■ WHAT YOU SHOULD DO: Repeat all of the material exactly as given.

■ STORED DATA:

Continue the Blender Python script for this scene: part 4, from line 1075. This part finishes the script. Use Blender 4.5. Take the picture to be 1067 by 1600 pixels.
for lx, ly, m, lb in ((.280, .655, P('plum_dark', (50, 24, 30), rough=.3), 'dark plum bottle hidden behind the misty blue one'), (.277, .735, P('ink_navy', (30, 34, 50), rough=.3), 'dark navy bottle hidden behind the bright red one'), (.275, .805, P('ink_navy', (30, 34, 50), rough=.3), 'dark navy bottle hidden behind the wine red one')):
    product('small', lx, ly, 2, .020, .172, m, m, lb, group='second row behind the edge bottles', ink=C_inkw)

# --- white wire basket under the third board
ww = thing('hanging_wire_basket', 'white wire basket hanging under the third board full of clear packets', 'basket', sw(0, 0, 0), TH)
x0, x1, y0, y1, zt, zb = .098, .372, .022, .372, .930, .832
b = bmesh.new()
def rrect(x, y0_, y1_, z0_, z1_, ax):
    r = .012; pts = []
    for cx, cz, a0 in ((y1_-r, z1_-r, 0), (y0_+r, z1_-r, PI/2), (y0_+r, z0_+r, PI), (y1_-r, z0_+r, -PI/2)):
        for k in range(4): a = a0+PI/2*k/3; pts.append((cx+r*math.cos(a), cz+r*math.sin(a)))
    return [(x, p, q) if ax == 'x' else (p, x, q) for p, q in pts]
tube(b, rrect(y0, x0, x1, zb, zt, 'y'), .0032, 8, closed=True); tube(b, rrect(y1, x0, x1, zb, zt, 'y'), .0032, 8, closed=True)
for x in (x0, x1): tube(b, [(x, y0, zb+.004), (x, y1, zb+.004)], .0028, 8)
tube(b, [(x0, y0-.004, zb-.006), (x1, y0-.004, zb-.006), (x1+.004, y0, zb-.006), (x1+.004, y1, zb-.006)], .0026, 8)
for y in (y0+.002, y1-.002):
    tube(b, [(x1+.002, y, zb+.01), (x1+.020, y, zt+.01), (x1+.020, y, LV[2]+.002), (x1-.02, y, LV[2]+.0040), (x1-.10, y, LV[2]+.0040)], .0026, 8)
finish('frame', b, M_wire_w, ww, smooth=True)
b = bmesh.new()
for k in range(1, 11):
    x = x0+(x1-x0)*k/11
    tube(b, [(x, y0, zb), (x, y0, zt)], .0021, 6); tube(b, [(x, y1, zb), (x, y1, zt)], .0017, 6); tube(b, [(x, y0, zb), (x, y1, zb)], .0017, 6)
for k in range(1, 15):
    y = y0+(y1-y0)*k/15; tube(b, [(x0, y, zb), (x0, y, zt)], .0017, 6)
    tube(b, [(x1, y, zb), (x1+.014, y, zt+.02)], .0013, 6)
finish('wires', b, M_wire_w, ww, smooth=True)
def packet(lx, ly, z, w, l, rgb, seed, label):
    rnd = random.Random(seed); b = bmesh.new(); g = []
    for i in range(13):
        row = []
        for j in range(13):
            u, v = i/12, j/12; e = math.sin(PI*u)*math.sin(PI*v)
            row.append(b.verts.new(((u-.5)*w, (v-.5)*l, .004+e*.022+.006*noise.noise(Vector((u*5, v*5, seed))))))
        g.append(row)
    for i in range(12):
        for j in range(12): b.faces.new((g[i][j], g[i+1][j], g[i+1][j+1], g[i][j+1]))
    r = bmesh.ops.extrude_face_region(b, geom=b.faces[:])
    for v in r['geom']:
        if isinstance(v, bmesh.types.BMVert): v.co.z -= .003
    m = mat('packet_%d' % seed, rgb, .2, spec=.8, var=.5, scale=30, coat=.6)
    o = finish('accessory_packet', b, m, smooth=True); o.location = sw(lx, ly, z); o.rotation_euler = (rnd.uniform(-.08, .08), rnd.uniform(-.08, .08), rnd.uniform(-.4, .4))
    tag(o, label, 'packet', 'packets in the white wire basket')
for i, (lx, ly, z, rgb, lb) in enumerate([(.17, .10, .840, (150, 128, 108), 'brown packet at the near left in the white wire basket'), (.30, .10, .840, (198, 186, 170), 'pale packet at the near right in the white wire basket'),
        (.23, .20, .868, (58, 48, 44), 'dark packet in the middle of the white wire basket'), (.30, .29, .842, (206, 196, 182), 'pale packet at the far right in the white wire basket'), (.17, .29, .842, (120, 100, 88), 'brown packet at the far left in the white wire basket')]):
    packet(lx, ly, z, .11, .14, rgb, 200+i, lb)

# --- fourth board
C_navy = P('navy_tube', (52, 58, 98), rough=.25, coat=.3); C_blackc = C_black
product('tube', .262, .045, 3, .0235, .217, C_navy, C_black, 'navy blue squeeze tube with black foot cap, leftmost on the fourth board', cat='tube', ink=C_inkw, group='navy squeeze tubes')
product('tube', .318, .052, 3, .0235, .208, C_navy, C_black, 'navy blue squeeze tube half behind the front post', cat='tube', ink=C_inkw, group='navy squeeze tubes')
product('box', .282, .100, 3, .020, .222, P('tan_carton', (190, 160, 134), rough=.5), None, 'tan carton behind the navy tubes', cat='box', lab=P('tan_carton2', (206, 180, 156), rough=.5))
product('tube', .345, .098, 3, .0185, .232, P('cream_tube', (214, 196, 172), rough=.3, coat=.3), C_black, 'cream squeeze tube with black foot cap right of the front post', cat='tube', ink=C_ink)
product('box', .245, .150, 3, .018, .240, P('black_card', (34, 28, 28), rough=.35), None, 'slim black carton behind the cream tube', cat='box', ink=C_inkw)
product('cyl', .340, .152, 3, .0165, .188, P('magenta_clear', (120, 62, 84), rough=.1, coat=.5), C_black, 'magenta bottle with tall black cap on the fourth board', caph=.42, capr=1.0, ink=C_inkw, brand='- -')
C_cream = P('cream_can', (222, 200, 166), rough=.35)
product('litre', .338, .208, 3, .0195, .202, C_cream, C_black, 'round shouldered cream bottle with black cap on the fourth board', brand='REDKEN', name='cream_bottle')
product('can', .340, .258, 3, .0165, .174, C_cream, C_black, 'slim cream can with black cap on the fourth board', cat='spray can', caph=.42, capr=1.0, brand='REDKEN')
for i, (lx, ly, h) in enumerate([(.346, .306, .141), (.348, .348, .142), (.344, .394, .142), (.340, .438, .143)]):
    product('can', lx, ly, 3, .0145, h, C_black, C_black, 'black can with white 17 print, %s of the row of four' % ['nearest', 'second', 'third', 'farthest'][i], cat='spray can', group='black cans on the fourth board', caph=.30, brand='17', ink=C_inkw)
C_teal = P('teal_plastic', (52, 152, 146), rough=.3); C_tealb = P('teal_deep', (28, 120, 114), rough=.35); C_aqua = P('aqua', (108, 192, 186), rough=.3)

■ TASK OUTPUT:
Continue the Blender Python script for this scene: part 4, from line 1075. This part finishes the script. Use Blender 4.5. Take the picture to be 1067 by 1600 pixels.
for lx, ly, m, lb in ((.280, .655, P('plum_dark', (50, 24, 30), rough=.3), 'dark plum bottle hidden behind the misty blue one'), (.277, .735, P('ink_navy', (30, 34, 50), rough=.3), 'dark navy bottle hidden behind the bright red one'), (.275, .805, P('ink_navy', (30, 34, 50), rough=.3), 'dark navy bottle hidden behind the wine red one')):
    product('small', lx, ly, 2, .020, .172, m, m, lb, group='second row behind the edge bottles', ink=C_inkw)

# --- white wire basket under the third board
ww = thing('hanging_wire_basket', 'white wire basket hanging under the third board full of clear packets', 'basket', sw(0, 0, 0), TH)
x0, x1, y0, y1, zt, zb = .098, .372, .022, .372, .930, .832
b = bmesh.new()
def rrect(x, y0_, y1_, z0_, z1_, ax):
    r = .012; pts = []
    for cx, cz, a0 in ((y1_-r, z1_-r, 0), (y0_+r, z1_-r, PI/2), (y0_+r, z0_+r, PI), (y1_-r, z0_+r, -PI/2)):
        for k in range(4): a = a0+PI/2*k/3; pts.append((cx+r*math.cos(a), cz+r*math.sin(a)))
    return [(x, p, q) if ax == 'x' else (p, x, q) for p, q in pts]
tube(b, rrect(y0, x0, x1, zb, zt, 'y'), .0032, 8, closed=True); tube(b, rrect(y1, x0, x1, zb, zt, 'y'), .0032, 8, closed=True)
for x in (x0, x1): tube(b, [(x, y0, zb+.004), (x, y1, zb+.004)], .0028, 8)
tube(b, [(x0, y0-.004, zb-.006), (x1, y0-.004, zb-.006), (x1+.004, y0, zb-.006), (x1+.004, y1, zb-.006)], .0026, 8)
for y in (y0+.002, y1-.002):
    tube(b, [(x1+.002, y, zb+.01), (x1+.020, y, zt+.01), (x1+.020, y, LV[2]+.002), (x1-.02, y, LV[2]+.0040), (x1-.10, y, LV[2]+.0040)], .0026, 8)
finish('frame', b, M_wire_w, ww, smooth=True)
b = bmesh.new()
for k in range(1, 11):
    x = x0+(x1-x0)*k/11
    tube(b, [(x, y0, zb), (x, y0, zt)], .0021, 6); tube(b, [(x, y1, zb), (x, y1, zt)], .0017, 6); tube(b, [(x, y0, zb), (x, y1, zb)], .0017, 6)
for k in range(1, 15):
    y = y0+(y1-y0)*k/15; tube(b, [(x0, y, zb), (x0, y, zt)], .0017, 6)
    tube(b, [(x1, y, zb), (x1+.014, y, zt+.02)], .0013, 6)
finish('wires', b, M_wire_w, ww, smooth=True)
def packet(lx, ly, z, w, l, rgb, seed, label):
    rnd = random.Random(seed); b = bmesh.new(); g = []
    for i in range(13):
        row = []
        for j in range(13):
            u, v = i/12, j/12; e = math.sin(PI*u)*math.sin(PI*v)
            row.append(b.verts.new(((u-.5)*w, (v-.5)*l, .004+e*.022+.006*noise.noise(Vector((u*5, v*5, seed))))))
        g.append(row)
    for i in range(12):
        for j in range(12): b.faces.new((g[i][j], g[i+1][j], g[i+1][j+1], g[i][j+1]))
    r = bmesh.ops.extrude_face_region(b, geom=b.faces[:])
    for v in r['geom']:
        if isinstance(v, bmesh.types.BMVert): v.co.z -= .003
    m = mat('packet_%d' % seed, rgb, .2, spec=.8, var=.5, scale=30, coat=.6)
    o = finish('accessory_packet', b, m, smooth=True); o.location = sw(lx, ly, z); o.rotation_euler = (rnd.uniform(-.08, .08), rnd.uniform(-.08, .08), rnd.uniform(-.4, .4))
    tag(o, label, 'packet', 'packets in the white wire basket')
for i, (lx, ly, z, rgb, lb) in enumerate([(.17, .10, .840, (150, 128, 108), 'brown packet at the near left in the white wire basket'), (.30, .10, .840, (198, 186, 170), 'pale packet at the near right in the white wire basket'),
        (.23, .20, .868, (58, 48, 44), 'dark packet in the middle of the white wire basket'), (.30, .29, .842, (206, 196, 182), 'pale packet at the far right in the white wire basket'), (.17, .29, .842, (120, 100, 88), 'brown packet at the far left in the white wire basket')]):
    packet(lx, ly, z, .11, .14, rgb, 200+i, lb)

# --- fourth board
C_navy = P('navy_tube', (52, 58, 98), rough=.25, coat=.3); C_blackc = C_black
product('tube', .262, .045, 3, .0235, .217, C_navy, C_black, 'navy blue squeeze tube with black foot cap, leftmost on the fourth board', cat='tube', ink=C_inkw, group='navy squeeze tubes')
product('tube', .318, .052, 3, .0235, .208, C_navy, C_black, 'navy blue squeeze tube half behind the front post', cat='tube', ink=C_inkw, group='navy squeeze tubes')
product('box', .282, .100, 3, .020, .222, P('tan_carton', (190, 160, 134), rough=.5), None, 'tan carton behind the navy tubes', cat='box', lab=P('tan_carton2', (206, 180, 156), rough=.5))
product('tube', .345, .098, 3, .0185, .232, P('cream_tube', (214, 196, 172), rough=.3, coat=.3), C_black, 'cream squeeze tube with black foot cap right of the front post', cat='tube', ink=C_ink)
product('box', .245, .150, 3, .018, .240, P('black_card', (34, 28, 28), rough=.35), None, 'slim black carton behind the cream tube', cat='box', ink=C_inkw)
product('cyl', .340, .152, 3, .0165, .188, P('magenta_clear', (120, 62, 84), rough=.1, coat=.5), C_black, 'magenta bottle with tall black cap on the fourth board', caph=.42, capr=1.0, ink=C_inkw, brand='- -')
C_cream = P('cream_can', (222, 200, 166), rough=.35)
product('litre', .338, .208, 3, .0195, .202, C_cream, C_black, 'round shouldered cream bottle with black cap on the fourth board', brand='REDKEN', name='cream_bottle')
product('can', .340, .258, 3, .0165, .174, C_cream, C_black, 'slim cream can with black cap on the fourth board', cat='spray can', caph=.42, capr=1.0, brand='REDKEN')
for i, (lx, ly, h) in enumerate([(.346, .306, .141), (.348, .348, .142), (.344, .394, .142), (.340, .438, .143)]):
    product('can', lx, ly, 3, .0145, h, C_black, C_black, 'black can with white 17 print, %s of the row of four' % ['nearest', 'second', 'third', 'farthest'][i], cat='spray can', group='black cans on the fourth board', caph=.30, brand='17', ink=C_inkw)
C_teal = P('teal_plastic', (52, 152, 146), rough=.3); C_tealb = P('teal_deep', (28, 120, 114), rough=.35); C_aqua = P('aqua', (108, 192, 186), rough=.3)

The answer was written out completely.